The budgets are getting bigger and bigger because the horsepower of the consoles is getting ever bigger. So, current generation games cost up to $50 million for one game. When the next generation of consoles comes out, the budgets are likely to grow. It does appear that the market is going to get more polarised, and the big franchises will get bigger and the mid-tier franchises are likely to disappear. But that doesn’t mean that the games industry is contracting, it’s actually growing. Other than console games, there are so many other game-enabled devices available, whether it’s Facebook Apps or smartphones or browsers or dedicated handheld devices. Long story short, the industry is growing—it’s currently worth $50 billion and it’s going to rise to $90 billion by 2015.
Q So, do online gaming companies like Zynga have a future?
A Yes, I think they have a great future. They have a strong business model, they’ve got 100 million players playing games on Facebook, and they’re going to migrate their concept to smartphones. But at the same time, there are many new emerging companies. In Japan and China, mobile companies have come out of nowhere. [Meanwhile] the rest of the publishers are re-inventing themselves as games move from a boxed product to a digital service. So, that’s the challenge and opportunity of games.
Q What about the indie games industry?
A I love the indie space because it allows original content, and dynamic new ways for people to demonstrate their creativity. Now, of course, for every Angry Birds, there’s going to be a hundred-thousand dead birds. But that doesn’t deter people from trying because if you get it right, you can make an awful lot of money and be very successful. And the cost of making an app is very low, so you can bootstrap the development, [even] do it in your home. I think it’s a great and exciting place to be.
I have spent a lot of time with indies. I have invested in indie studios like Playdemic and Media Tonic, and I just love their determination. I kind of see myself way back then, really passionate and trying to make it big in quite tight circumstances.
Q Which is your favourite game?
A It’s like asking who your favourite child is, you know. I’ve got four children. It’s impossible to say, really. But obviously, Tomb Raider is very close to my heart. And this game is probably the best version of all. It’s because you’re so immersed in it—the survival, action, and experience of the gritty realism of it. It’s ‘kill’ or ‘be killed’ at some points in the game and a very intense experience. She’s not an armour-plated heroine anymore. You are Lara Croft, thrown into a life-threatening environment and you make those decisions yourself. So, the emotional connection is very real. But, I didn’t say which my favourite game was…
Q Then, which is your favourite game of a company other than yours?

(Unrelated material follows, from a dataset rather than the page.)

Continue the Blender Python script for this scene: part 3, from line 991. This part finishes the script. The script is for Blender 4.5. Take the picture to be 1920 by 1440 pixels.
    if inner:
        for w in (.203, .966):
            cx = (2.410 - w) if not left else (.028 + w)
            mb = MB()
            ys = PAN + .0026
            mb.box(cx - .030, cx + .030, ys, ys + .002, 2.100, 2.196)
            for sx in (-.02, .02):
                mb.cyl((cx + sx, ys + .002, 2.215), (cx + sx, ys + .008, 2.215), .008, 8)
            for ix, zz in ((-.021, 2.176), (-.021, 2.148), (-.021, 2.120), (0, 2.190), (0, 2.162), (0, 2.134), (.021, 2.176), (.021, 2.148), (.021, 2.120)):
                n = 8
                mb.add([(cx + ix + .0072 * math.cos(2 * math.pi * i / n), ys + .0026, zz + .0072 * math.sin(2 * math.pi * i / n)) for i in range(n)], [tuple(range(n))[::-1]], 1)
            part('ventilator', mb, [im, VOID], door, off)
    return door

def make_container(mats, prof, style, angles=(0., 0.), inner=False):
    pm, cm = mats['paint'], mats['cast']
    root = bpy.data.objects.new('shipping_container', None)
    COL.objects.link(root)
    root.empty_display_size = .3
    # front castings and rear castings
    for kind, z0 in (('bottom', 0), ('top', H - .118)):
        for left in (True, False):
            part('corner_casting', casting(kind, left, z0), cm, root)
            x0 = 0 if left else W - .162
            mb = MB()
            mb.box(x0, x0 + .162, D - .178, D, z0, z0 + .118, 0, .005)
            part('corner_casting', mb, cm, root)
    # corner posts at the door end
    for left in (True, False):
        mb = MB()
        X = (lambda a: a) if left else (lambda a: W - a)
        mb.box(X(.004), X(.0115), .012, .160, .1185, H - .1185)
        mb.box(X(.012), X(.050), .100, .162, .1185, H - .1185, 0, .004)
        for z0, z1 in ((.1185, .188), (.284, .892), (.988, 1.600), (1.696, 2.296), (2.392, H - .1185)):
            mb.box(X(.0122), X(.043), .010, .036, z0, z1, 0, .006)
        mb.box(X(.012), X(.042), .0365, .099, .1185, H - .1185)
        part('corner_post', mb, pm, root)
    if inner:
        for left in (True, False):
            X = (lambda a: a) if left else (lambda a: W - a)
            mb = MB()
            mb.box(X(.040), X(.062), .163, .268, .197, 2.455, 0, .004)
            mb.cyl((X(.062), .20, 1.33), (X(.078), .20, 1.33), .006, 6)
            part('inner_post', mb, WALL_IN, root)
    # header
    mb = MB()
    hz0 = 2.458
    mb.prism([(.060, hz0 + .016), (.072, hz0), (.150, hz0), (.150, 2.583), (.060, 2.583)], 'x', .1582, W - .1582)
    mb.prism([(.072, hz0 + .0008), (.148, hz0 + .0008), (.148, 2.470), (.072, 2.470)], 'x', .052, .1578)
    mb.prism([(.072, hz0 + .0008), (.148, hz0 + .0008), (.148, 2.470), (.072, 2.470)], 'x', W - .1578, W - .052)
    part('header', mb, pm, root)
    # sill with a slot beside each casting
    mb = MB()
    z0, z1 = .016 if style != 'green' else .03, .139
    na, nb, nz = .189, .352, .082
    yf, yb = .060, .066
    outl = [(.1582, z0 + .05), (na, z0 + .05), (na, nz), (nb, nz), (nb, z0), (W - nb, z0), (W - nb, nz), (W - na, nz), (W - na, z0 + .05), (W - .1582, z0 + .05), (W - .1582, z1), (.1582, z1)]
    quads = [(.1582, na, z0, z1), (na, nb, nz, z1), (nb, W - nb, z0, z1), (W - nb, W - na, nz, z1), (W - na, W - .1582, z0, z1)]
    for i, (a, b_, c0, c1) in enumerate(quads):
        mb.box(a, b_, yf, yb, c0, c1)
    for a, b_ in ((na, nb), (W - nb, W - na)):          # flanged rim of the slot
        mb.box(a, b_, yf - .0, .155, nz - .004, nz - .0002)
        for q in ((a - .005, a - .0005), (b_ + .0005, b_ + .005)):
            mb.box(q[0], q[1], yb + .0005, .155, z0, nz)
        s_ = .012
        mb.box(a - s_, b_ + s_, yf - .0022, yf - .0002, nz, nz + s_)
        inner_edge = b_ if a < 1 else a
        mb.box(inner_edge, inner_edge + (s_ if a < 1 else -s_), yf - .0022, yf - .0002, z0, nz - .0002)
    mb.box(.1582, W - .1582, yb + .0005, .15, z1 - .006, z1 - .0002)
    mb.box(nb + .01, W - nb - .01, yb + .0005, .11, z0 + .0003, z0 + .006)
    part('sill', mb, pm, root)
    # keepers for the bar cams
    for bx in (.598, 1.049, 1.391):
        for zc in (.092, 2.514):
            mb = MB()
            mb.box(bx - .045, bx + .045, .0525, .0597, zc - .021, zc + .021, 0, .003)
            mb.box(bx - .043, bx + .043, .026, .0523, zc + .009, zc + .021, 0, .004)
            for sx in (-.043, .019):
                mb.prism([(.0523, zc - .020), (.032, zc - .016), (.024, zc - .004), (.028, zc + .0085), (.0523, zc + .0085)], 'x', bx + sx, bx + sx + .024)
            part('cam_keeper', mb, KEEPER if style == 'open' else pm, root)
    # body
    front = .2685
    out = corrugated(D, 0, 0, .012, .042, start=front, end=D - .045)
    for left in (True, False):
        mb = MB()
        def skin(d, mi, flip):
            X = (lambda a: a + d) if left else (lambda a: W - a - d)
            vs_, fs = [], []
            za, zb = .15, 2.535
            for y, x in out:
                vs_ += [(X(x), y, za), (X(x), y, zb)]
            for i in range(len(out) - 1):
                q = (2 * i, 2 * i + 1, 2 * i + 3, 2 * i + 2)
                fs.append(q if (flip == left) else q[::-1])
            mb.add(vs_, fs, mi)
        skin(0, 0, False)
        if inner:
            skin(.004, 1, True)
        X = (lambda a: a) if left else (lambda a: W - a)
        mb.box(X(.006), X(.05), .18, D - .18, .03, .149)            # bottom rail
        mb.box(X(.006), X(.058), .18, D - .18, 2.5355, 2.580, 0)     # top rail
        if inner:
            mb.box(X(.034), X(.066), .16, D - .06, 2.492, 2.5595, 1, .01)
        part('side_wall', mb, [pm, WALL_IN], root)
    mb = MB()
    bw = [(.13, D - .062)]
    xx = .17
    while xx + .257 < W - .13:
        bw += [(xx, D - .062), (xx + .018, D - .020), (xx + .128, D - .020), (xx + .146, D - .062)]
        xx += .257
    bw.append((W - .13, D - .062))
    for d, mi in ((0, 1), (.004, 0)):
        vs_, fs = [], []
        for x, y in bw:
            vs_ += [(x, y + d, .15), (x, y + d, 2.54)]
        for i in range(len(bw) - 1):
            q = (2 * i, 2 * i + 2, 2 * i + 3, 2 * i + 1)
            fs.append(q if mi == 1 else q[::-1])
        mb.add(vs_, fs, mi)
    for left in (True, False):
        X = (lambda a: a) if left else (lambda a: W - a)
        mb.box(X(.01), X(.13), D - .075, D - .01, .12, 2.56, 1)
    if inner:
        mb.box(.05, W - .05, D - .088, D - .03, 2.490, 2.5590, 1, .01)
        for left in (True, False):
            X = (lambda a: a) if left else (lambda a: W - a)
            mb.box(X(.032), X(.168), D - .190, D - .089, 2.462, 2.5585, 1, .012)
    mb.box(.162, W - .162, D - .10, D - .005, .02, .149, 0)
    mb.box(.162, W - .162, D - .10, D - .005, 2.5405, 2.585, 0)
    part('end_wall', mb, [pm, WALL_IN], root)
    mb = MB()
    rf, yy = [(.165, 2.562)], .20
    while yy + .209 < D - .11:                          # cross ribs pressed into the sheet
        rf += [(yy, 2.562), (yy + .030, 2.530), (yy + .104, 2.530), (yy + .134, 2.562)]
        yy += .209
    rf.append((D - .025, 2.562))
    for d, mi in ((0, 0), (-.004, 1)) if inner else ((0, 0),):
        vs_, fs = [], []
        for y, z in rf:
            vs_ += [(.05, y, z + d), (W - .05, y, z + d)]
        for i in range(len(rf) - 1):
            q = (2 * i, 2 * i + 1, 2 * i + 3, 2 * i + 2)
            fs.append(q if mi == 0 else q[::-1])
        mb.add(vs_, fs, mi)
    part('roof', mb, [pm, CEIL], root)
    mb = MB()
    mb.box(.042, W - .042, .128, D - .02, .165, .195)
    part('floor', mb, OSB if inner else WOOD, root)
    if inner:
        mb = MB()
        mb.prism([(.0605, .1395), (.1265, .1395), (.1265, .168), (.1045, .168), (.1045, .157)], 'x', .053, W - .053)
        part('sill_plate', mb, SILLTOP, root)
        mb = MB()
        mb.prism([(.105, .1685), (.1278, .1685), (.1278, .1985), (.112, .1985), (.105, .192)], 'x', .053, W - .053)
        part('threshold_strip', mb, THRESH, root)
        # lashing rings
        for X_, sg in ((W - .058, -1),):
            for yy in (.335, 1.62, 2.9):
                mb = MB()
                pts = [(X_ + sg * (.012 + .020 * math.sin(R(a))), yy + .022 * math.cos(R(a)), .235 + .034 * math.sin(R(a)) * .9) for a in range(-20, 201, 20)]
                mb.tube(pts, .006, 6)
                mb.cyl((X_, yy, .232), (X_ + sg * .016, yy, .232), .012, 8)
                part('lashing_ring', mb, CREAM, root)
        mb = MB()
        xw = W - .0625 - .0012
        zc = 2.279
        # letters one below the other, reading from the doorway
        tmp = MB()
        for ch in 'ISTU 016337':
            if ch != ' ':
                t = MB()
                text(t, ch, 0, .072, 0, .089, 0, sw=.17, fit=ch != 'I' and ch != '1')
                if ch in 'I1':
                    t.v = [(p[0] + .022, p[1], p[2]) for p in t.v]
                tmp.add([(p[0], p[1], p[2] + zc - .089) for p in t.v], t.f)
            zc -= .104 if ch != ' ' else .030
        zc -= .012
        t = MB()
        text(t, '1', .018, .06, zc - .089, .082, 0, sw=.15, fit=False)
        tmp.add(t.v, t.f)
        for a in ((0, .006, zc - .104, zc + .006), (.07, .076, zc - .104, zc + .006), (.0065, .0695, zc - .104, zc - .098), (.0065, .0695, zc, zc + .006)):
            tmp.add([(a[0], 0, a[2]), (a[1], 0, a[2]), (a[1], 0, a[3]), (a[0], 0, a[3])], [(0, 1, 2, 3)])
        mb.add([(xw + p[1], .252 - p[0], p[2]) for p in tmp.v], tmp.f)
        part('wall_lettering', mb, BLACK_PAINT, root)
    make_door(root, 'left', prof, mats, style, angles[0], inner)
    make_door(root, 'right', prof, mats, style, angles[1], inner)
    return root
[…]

A Don’t have one favourite because it’s changed over time. I used to enjoy many, from Lemmings to Advanced War to Populous to Call of Duty to FIFA and all those games on Nintendo… I can go on and on. I like adventure or strategy games. Games that rely purely on dexterity, I’m going to lose all the time because I’m too old. If I can use my intelligence, I’ve got a chance.
Q Which was the first game you came up with?
A Games Workshop started in 1975 with three schoolfriends—John Peake, Steve Jackson and myself. We met in London and wanted to turn our love for playing games into a business of making them. We were lucky enough to get European distribution rights for Dungeons and Dragons, so that went on three years. Then we needed to build an environment around that hobby, so we opened specialist retail stores, started a magazine called White Dwarf, and started a miniatures factory from which people could have their alter ego figures that they could paint. Then we started putting out our own board games like Talisman and Apocalypse and Judge Dredd, Battle Car. Those were very exciting times.
Q You’ve been at the cutting edge of the gaming industry since 1975. How would you say the gaming industry has changed and what can one expect of it in the future?
A The common thing that runs through it is that people get into the industry and think whether good games have great technology or great graphics. When people ask me what are the three most important things in a game, I say ‘Gameplay, gameplay and gameplay’. People buy games for the experience of the game. Of course, technology and graphics play a huge part, but great games will always be bought because of the fun you get playing them, despite what they look like.
The time we were starting up, there were no retail stores, no products; and turning a hobby into a business and turning into the largest entertainment industry in the world—at $50 billion revenues in a year, it’s bigger than TV, bigger than the box-office—has been an incredible success story and also an incredible opportunity.
However, not many parents, or teachers or career advisors understand the economic, cultural and social input of games, and because of some of the headlines they’ve read about games, they steer their children away. But 95 per cent of the games are family-friendly. I would say the games industry is a great career opportunity.